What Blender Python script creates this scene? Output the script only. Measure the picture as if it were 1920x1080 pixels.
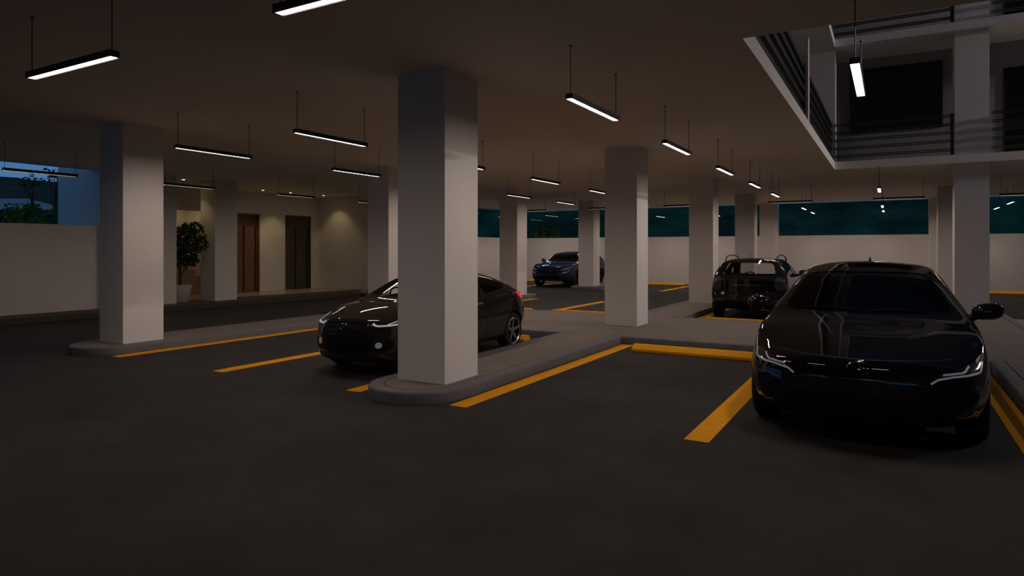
import bpy, bmesh, math, random
import numpy as np
from mathutils import Vector, Matrix
from mathutils.bvhtree import BVHTree

for o in list(bpy.data.objects):
    bpy.data.objects.remove(o, do_unlink=True)
SC = bpy.context.scene
COL = SC.collection
PI = math.pi
R = math.radians
rng = random.Random(7)

# ------------------------------------------------------------------ camera
cam_d = bpy.data.cameras.new('camera')
cam_d.sensor_width = 36.0
cam_d.lens = 1230.0 / 1920.0 * 36.0
cam_d.shift_y = -72.0 / 1920.0
cam_d.clip_start = 0.05
cam_d.clip_end = 1500
cam = bpy.data.objects.new('camera', cam_d)
COL.objects.link(cam)
cam.location = (0, 0, 1.5)
cam.rotation_euler = (R(90), 0, R(-60))
SC.camera = cam

# ------------------------------------------------------------------ view + world
SC.view_settings.view_transform = 'Standard'
SC.view_settings.look = 'None'
SC.view_settings.gamma = 1.0
SC.view_settings.use_curve_mapping = False
SC.view_settings.exposure = 0.0
LAMP = 4.0             # radiance of the pendant diffusers
LAMP_W = 5.8          # watts of each of the two side-throwing strips in a pendant
LAMP_COL = (1.0, 0.80, 0.69)
SKY = 1.0

world = bpy.data.worlds.new('dusk_sky')
SC.world = world
world.use_nodes = True
nt = world.node_tree
nt.nodes.clear()
out = nt.nodes.new('ShaderNodeOutputWorld')
bg = nt.nodes.new('ShaderNodeBackground')
tc = nt.nodes.new('ShaderNodeTexCoord')
sep = nt.nodes.new('ShaderNodeSeparateXYZ')
ramp = nt.nodes.new('ShaderNodeValToRGB')
ramp.color_ramp.elements[0].position = 0.0
ramp.color_ramp.elements[0].color = (0.085, 0.215, 0.40, 1)
e = ramp.color_ramp.elements.new(0.12)
e.color = (0.055, 0.155, 0.33, 1)
e = ramp.color_ramp.elements.new(0.4)
e.color = (0.024, 0.052, 0.120, 1)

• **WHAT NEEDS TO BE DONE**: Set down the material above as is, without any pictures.

• **FINAL RESULT**:
What Blender Python script creates this scene? Output the script only. Measure the picture as if it were 1920x1080 pixels.
import bpy, bmesh, math, random
import numpy as np
from mathutils import Vector, Matrix
from mathutils.bvhtree import BVHTree

for o in list(bpy.data.objects):
    bpy.data.objects.remove(o, do_unlink=True)
SC = bpy.context.scene
COL = SC.collection
PI = math.pi
R = math.radians
rng = random.Random(7)

# ------------------------------------------------------------------ camera
cam_d = bpy.data.cameras.new('camera')
cam_d.sensor_width = 36.0
cam_d.lens = 1230.0 / 1920.0 * 36.0
cam_d.shift_y = -72.0 / 1920.0
cam_d.clip_start = 0.05
cam_d.clip_end = 1500
cam = bpy.data.objects.new('camera', cam_d)
COL.objects.link(cam)
cam.location = (0, 0, 1.5)
cam.rotation_euler = (R(90), 0, R(-60))
SC.camera = cam

# ------------------------------------------------------------------ view + world
SC.view_settings.view_transform = 'Standard'
SC.view_settings.look = 'None'
SC.view_settings.gamma = 1.0
SC.view_settings.use_curve_mapping = False
SC.view_settings.exposure = 0.0
LAMP = 4.0             # radiance of the pendant diffusers
LAMP_W = 5.8          # watts of each of the two side-throwing strips in a pendant
LAMP_COL = (1.0, 0.80, 0.69)
SKY = 1.0

world = bpy.data.worlds.new('dusk_sky')
SC.world = world
world.use_nodes = True
nt = world.node_tree
nt.nodes.clear()
out = nt.nodes.new('ShaderNodeOutputWorld')
bg = nt.nodes.new('ShaderNodeBackground')
tc = nt.nodes.new('ShaderNodeTexCoord')
sep = nt.nodes.new('ShaderNodeSeparateXYZ')
ramp = nt.nodes.new('ShaderNodeValToRGB')
ramp.color_ramp.elements[0].position = 0.0
ramp.color_ramp.elements[0].color = (0.085, 0.215, 0.40, 1)
e = ramp.color_ramp.elements.new(0.12)
e.color = (0.055, 0.155, 0.33, 1)
e = ramp.color_ramp.elements.new(0.4)
e.color = (0.024, 0.052, 0.120, 1)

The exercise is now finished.